The nominating committee received 62 applications and determined the finalists through a process that included public questionnaires and interviews from August to November.

The committee nominated:

* Gabriel Aguilera, a Democrat from Washington, D.C., and a senior policy adviser for the Federal Energy Regulation Commission,

* James Ellison, an independent from Cedar Crest and a grid analyst at Sandia National Laboratories,

* Carolyn Glick, an independent from Santa Fe and a retired hearing examiner at the PRC,

* Brian Moore, a Republican former legislator from Clayton and CEO of Ranch Markets,

* Patrick O'Connell, a Democrat from Albuquerque and a program director at Western Resource Advocates,

* Arthur O'Donnell, an independent from Albuquerque and a recent Solar Energy Innovator fellow at the U.S. Department of Energy,

* Joseph Little, a Democrat from Albuquerque and attorney for the Pueblo of Zia,

* Amy Stein, a Democrat from Albuquerque and a law professor at University of Florida Fredric G. Levin College of Law, and

* Cholla Khoury, a Democrat from Albuquerque and New Mexico chief deputy attorney.
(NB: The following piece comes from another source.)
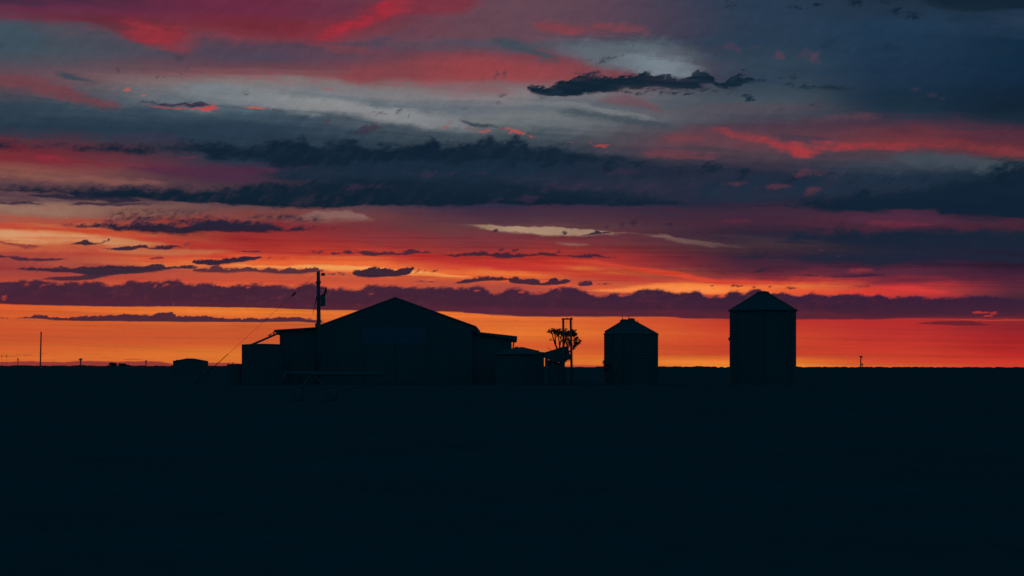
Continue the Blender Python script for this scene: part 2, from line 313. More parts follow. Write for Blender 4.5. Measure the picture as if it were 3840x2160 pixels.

Commissioners will serve terms of two, four and six years — as selected by Lujan Grisham — with the PRC ultimately transitioning to staggered six-year terms. Lujan Grisham will make appointments this month, her spokeswoman, Nora Meyers Sackett, wrote in an email Friday.

"The governor is seeking qualified and impartial appointees who will act in the best interest of New Mexicans as part of the PRC," she wrote.

The committee approved all nine without dissent at Friday's meeting.

"We've gotten comments from people on the outside about resumes, and who's qualified and who's not qualified ... I think they all meet the base qualifications," said committee member Will Brancard.

Brancard may have been responding to an anonymous email sent to committee members on Nov. 16, alleging that seven of the committee's finalists — five of whom were announced as nominees Friday — did not meet qualifications for appointed commissioners in the Public Utility Act, particularly the requirement for "10 years of professional experience."

The transition to a three-member, governor-appointed PRC from the current five-member elected body was the result of a constitutional amendment approved by New Mexico voters in 2020. On Monday, the state Supreme Court ruled against a suit seeking to challenge the amendment brought by three petitioners, including the Native advocacy group Indigenous Lifeways.

Crystal Curley, Indigenous Lifeways' executive director, spoke ahead of the nominating committee's vote on Friday, calling the transition to an appointed PRC "unjust" and an end to "any means of representation" for Native peoples in the state.

Curley's remarks prompted responses from committee members Cydney Beadles, a former PRC staff member, and House Speaker Brian Egolf, D-Santa Fe, who each support the move to an appointed PRC.

"Looking back over the last 20 years — and when I started at the commission it was appointed — the public interest was better served by an appointed commission," Beadles said.

Egolf referenced the results of the 2020 vote for the constitutional amendment — particularly in McKinley County and parts of San Juan County, both of which have large American Indian populations — and said "the overwhelming voice of the people of New Mexico supported" the return to an appointed PRC.

The new PRC will consist of entirely new commissioners. The sole current member to apply for a position was District One Commissioner Cynthia Hall, who was interviewed by the committee as a finalist but ultimately not advanced as a nominee.